Dans un entretien accordé au Média, le jeune avocat niçois explique avoir été victime, le 21 juillet dernier, d’un racisme décomplexé et d’une négation de sa profession, lors de sa venue à la gendarmerie de La Trinité, à Nice. De permanence, il y intervenait pour défendre un gardé à vue. Annoncé à l’accueil et présenté avec sa carte professionnelle, il a été conduit dans une petite salle pour s’entretenir avec son client.
Après 15 minutes d’entretien, Kada Sadouni explique avoir toqué à la porte pour sortir. Sans succès. De l’autre côté de la cloison, il entend les gendarmes chuchoter et ricaner, sans lui ouvrir. Il frappe donc à plusieurs reprises, en précisant haut et fort qu’il est avocat, et qu’il souhaite sortir immédiatement. La situation se corse lorsque la porte finit par s’ouvrir : plusieurs gendarmes seraient entrés dans la salle pour l’intimider. Rapidement rejoints par leur major, celui-ci aurait alors lancé à Kada Sadouni : « Les gens comme vous, je les connais », avant de le menacer de garde à vue pour « outrage à agent ». Le jeune avocat explique avoir tendu ses poignets. « Je ne vais pas vous mettre en garde à vue parce que sinon vous allez sortir et jouer le discours de la victimisation », lui aurait signifié le major, ajoutant que la chemise et la profession de l’avocat ne changeaient rien à la situation. « Je comprends que pour lui, je reste un arabe », explique Kada Sadouni.
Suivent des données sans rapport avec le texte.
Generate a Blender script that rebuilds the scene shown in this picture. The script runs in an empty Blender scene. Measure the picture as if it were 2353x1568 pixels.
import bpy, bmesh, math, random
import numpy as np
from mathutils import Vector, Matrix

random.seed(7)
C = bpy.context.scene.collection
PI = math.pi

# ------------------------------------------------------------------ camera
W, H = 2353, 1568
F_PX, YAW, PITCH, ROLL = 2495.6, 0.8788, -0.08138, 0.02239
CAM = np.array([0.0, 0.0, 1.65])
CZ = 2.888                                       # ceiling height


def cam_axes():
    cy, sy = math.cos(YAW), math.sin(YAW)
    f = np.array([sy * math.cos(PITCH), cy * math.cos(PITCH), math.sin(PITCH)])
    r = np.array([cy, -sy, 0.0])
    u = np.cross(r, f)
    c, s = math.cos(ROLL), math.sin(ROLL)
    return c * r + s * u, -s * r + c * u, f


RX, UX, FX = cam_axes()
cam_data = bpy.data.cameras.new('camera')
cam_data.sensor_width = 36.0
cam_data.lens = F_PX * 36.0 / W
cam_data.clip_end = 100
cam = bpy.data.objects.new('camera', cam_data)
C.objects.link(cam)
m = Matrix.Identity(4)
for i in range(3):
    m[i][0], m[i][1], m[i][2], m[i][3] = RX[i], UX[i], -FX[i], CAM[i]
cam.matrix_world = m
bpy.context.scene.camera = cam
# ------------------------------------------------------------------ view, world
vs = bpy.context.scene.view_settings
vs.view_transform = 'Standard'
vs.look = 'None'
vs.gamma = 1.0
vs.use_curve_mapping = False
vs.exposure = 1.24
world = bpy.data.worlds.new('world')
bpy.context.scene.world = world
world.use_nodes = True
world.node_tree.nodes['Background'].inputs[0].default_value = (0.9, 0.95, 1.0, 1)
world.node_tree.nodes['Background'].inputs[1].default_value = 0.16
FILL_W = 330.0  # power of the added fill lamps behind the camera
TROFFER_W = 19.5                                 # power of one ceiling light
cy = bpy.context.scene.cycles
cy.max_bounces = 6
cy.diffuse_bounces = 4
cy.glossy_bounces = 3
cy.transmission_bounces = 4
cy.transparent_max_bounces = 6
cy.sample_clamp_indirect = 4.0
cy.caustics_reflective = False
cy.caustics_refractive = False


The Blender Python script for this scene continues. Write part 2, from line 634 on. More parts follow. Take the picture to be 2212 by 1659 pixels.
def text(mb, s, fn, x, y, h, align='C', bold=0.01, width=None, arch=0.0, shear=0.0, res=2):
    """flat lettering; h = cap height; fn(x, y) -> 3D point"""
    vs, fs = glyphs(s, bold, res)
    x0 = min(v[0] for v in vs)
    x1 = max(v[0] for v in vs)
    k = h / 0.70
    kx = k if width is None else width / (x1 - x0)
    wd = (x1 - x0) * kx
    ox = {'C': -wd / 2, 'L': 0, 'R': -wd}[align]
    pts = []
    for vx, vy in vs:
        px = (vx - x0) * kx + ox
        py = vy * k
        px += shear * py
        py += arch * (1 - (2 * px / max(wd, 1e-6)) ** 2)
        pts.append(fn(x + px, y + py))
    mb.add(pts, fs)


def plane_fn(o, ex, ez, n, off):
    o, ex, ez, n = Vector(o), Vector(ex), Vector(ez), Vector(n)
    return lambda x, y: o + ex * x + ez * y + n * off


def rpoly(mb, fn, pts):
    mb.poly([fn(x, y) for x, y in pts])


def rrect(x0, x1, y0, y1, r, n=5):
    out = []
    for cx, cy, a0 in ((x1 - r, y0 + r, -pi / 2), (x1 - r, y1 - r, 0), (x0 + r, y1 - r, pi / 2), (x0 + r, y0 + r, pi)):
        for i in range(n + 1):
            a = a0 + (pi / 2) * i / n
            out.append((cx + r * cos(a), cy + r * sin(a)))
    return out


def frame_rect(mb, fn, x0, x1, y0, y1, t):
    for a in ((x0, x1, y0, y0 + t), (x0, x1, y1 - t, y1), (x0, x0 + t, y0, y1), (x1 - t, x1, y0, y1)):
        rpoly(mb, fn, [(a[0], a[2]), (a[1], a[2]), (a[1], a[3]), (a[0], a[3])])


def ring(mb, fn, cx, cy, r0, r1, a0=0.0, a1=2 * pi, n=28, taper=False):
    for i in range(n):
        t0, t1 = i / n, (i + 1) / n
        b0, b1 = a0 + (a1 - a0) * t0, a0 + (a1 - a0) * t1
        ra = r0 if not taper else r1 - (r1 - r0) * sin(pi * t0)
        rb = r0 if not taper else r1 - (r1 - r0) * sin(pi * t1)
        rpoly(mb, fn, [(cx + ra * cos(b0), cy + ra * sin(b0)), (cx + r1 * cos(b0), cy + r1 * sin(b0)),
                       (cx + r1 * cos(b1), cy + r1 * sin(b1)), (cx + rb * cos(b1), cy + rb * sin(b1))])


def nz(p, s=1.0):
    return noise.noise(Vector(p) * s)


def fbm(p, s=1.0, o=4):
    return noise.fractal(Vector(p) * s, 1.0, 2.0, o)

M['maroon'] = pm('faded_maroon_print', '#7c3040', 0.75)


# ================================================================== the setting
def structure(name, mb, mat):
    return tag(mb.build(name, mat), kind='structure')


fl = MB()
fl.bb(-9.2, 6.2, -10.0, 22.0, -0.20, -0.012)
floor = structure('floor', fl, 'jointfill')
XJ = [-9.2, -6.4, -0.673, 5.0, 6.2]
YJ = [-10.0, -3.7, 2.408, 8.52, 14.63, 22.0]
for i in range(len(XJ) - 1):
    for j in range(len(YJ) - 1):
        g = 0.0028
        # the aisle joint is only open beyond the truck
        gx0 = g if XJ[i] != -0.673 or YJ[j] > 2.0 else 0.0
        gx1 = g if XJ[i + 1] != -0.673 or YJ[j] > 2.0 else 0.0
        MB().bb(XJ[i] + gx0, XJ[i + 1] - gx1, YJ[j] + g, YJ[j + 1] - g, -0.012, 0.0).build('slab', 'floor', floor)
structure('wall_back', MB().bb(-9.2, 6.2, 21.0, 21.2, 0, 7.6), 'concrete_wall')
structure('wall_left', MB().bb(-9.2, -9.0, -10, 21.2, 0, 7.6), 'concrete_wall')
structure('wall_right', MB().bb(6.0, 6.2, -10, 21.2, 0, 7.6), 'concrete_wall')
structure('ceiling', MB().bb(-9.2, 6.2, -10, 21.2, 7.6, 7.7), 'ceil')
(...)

« La discrimination est flagrante. Pour le seul motif que je serais perçu comme arabe, je serais un gardé à vue »
Le major aurait alors adressé des propos encore plus explicitement racistes à Kada Sadouni : « Ici on est en France, ce n’est pas votre pays, vous n’êtes pas chez vous. » Kada Sadouni, choqué, explique avoir demandé à son interlocuteur de préciser ses propos. Après un silence entendu entre les gendarmes présents, le major aurait rectifié : « Vous n’êtes pas chez vous en gendarmerie. » « J’ai rétorqué à ce brave gendarme que j’étais arabe et fier de l’être, raconte Kada Sadouni. Mais que j’étais aussi citoyen français et surtout avocat en fonction. »
Un autre gendarme intervient alors, suivi de deux collègues qui viennent ensuite s’excuser auprès de l’avocat. L’un deux tente d’écarter toute suspicion de racisme, assurant que l’incident serait le premier de ce genre. L’explication penche alors sur un malentendu de la brigade, qui aurait confondu Kada Sadouni avec un gardé à vue. « C’est là où la discrimination est flagrante. Pour le seul motif que je serais perçu comme arabe, je serais un gardé à vue », constate le jeune avocat qui relate tout de même l’incident dans une observation écrite. En retour, il recevra une convocation directement à son cabinet, pour « outrage à une personne dépositaire de l’autorité publique ». Une tournure irrationnelle pour l’avocat : « C’est moi qui ai été enfermé, qui ai été confondu avec un gardé à vue, qui reçoit des insultes racistes et c’est moi qui suis convoqué… »
Encouragé par son avocat et la réponse de la profession à la suite de cet épisode, Kada Sadoui a porté plainte contre les gendarmes de La Trinité le 2 décembre, pour « injures à caractère raciste », « discrimination raciale » et « séquestration » auprès du procureur de la République de Nice. « Moi mon problème dans cette affaire, c’est qu’on me dispute ma qualité d’avocat depuis maintenant trois ans, confie Kada Sadoui. J’ai souvent des petits incidents qui viennent chaque fois me rappeler que des personnes n’arrivent pas à accepter que des personnes racisées puissent occuper de telles fonctions ». L’audition de Kada Sadoui pour « outrage à agent » a été finalement reportée.
Contactés, ni la gendarmerie ni le ministère de l’Intérieur n’ont pour l’heure donné suite à notre sollicitation.